At issue in Notre Dame’s suit is the limited exemption for religious organizations and the 14 tests it said the federal government uses to judge whether organizations qualify for that exemption.

“Not only do these factors favor some religious organizations at the expense of others, but they also require the government to make intrusive judgments regarding religious beliefs, practices and organizational features to determine which groups fall into the favored category,” Notre Dame said in the suit.

“Notre Dame seeks only to protect its right to the free exercise of its religion, its right to be recognized as a religious institution, its right to avoid being forced to pay for, facilitate access to, and/or become entangled in the provision of products and services that violate its religious beliefs, and its right not to be compelled to speak, or to be silent, in a way that implies acceptance or endorsement of practices directly at odds with its religious teachings.”

Defendants in the suit are HHS Secretary Kathleen Sebelius, Labor Secretary Thomas Perez, Treasury Secretary Jacob J. Lew and their respective departments.

HHS rules on the mandate also include an accommodation that allows some employers to use a third-party to provide the contraceptive coverage they find objectionable, but Catholic entities say this still involves them in allowing coverage they reject for moral reasons.

Notre Dame, with 5,200 employees, is the largest employer in St. Joseph County. About 4,600 employees use its self-insured health plan — 11,000 in all when dependents are factored in. About 2,600 of the university’s 11,000 students get health insurance through Notre Dame’s plan with Aetna, with about 100 dependents also covered.

“Notre Dame cannot avoid the U.S. government mandate without incurring crippling fines. If it eliminates its employee health plans, it is subject to annual fines of $2,000 per full-time employee,” the suit said. “If Notre Dame keeps its health plans but refuses to provide or facilitate the objectionable coverage, it is subject to fines of $100 a day per affected beneficiary. The fines, therefore, coerce Notre Dame into violating its religious beliefs.”

The passage of the Affordable Care Act “does not authorize the government to coerce Notre Dame to participate in a program whose central financial premise – ‘cost neutrality’ through reduction in the number of childbirths – is antithetical to Notre Dame’s faith,” the suit added, not does it authorize the government “to require Notre Dame to facilitate and appear to endorse practices that Catholic doctrine considers morally wrong.”

The 41-page suit said, “The government has not shown a compelling need to force Notre Dame to be part of a vehicle that inevitably encourages and counsels members of a Catholic community to use these products and procedures at issue, in effect normalizing them.”

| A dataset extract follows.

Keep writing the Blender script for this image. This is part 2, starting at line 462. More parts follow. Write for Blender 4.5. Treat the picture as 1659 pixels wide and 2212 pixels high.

In a Dec. 3 statement, Holy Cross Fr. John I. Jenkins, Notre Dame’s president, said he thought both the school and the government acted in “good faith” in negotiations, but “we have concluded, however, the government’s accommodations would require us to forfeit our rights, to facilitate and become entangled in a program inconsistent with Catholic teaching and to create the impression that the university cooperates with and condones activities incompatible with its mission.”

In a separate statement, also issued Dec. 3, Bishop Kevin C. Rhoades of Fort Wayne-South Bend said: “I am happy that Notre Dame remains in strong solidarity with the diocese and U.S. bishops in defending our religious liberty.”